The petty wrens of Tharsus…

At Tharsus Cleon is horrified at what Dionyza has done. She faces it out, however, and maintains that Pericles need never know. She wants to know if Cleon is:

… one of those that thinks The petty wrens of Tharsus will fly hence And open this to Pericles.

—Act IV, scene iii, lines 21-23

This is in line with the old superstition that birds will tell of crimes, from which comes our own phrase "a little bird told me."

One possible source of the idea rests in a popular Greek tale concerning a poet, Ibycus, en route to Corinth, who was set upon by thieves and killed. As he was dying, he cried out to cranes passing overhead, urging them to tell the world of the crime.

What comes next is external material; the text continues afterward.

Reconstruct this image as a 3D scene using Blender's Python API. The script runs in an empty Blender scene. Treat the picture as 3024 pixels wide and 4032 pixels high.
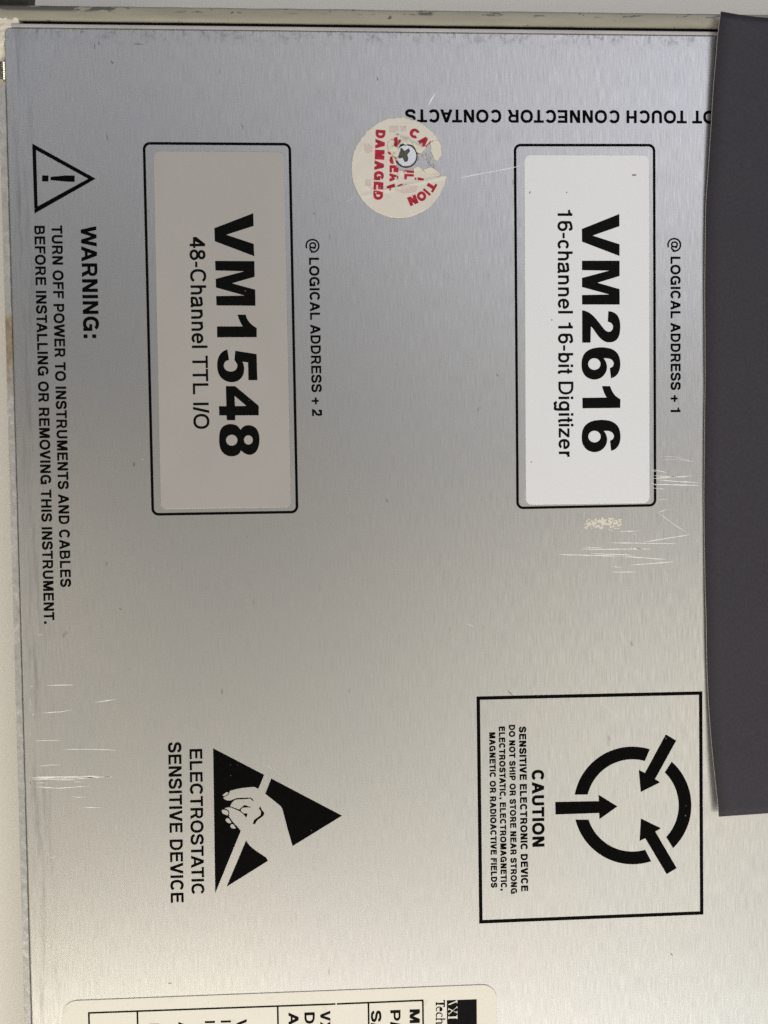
# Brushed-metal instrument module lying on a table, seen from straight above.
# All lengths are millimetres on the panel (x right, y up, z towards the viewer), turned into metres by MM.
import bpy, math, random
from mathutils import Vector, Matrix, noise
from mathutils.geometry import delaunay_2d_cdt
MM = 0.001
scene = bpy.context.scene
random.seed(7)

# ------------------------------------------------------------------ camera
CAM_POS, CAM_ROT = [-8.72264, 5.62271, 201.7008], [[0.99894516, 0.01559905, -0.04318833], [-0.01440423, 0.99950862, 0.02783965], [0.04360138, -0.02718819, 0.99867899]]
cam = bpy.data.cameras.new('camera'); cam_o = bpy.data.objects.new('camera', cam); scene.collection.objects.link(cam_o)
cam.sensor_fit = 'VERTICAL'; cam.sensor_height = 36.0; cam.sensor_width = 27.0; cam.lens = 3028 / 4032 * 36
cam.clip_start = 0.01; cam.clip_end = 20
cam_o.matrix_world = Matrix.Translation(Vector(CAM_POS) * MM) @ Matrix(CAM_ROT).to_4x4()
cam.dof.use_dof = True; cam.dof.focus_distance = 0.204; cam.dof.aperture_fstop = 9.0
scene.camera = cam_o

# ------------------------------------------------------------------ light
world = bpy.data.worlds.new('World'); scene.world = world; world.use_nodes = True
bgn = world.node_tree.nodes['Background']; bgn.inputs[0].default_value = (0.97, 0.98, 1.0, 1); bgn.inputs[1].default_value = 0.02
def area(name, loc, target, sx, sy, power, col):
    l = bpy.data.lights.new(name, 'AREA'); l.shape = 'RECTANGLE'; l.size = sx * MM; l.size_y = sy * MM
    l.energy = power; l.color = col
    o = bpy.data.objects.new(name, l); scene.collection.objects.link(o)
    o.location = Vector(loc) * MM
    o.rotation_euler = (Vector(target) * MM - o.location).to_track_quat('-Z', 'Y').to_euler()
    return o
area('added_light_below_left', (-350, -650, 420), (0, 0, 0), 300, 300, 2.19, (1.0, 0.95, 0.76))  # unseen area lights, added and balanced to set brightness across the panel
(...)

The Corinthian populace was stunned and horrified at the death of the popular poet and the thieves were uneasy at the stir they had created. During the course of a play which they were watching along with the rest of the Corinthians, the Furies (spirits who avenge crimes) were presented in such horrid fashion that the thieves were terrified. And when, just at this moment, cranes happened to fly overhead, the distraught thieves cried, "The cranes of Ibycus! The cranes of Ibycus!" and gave themselves away.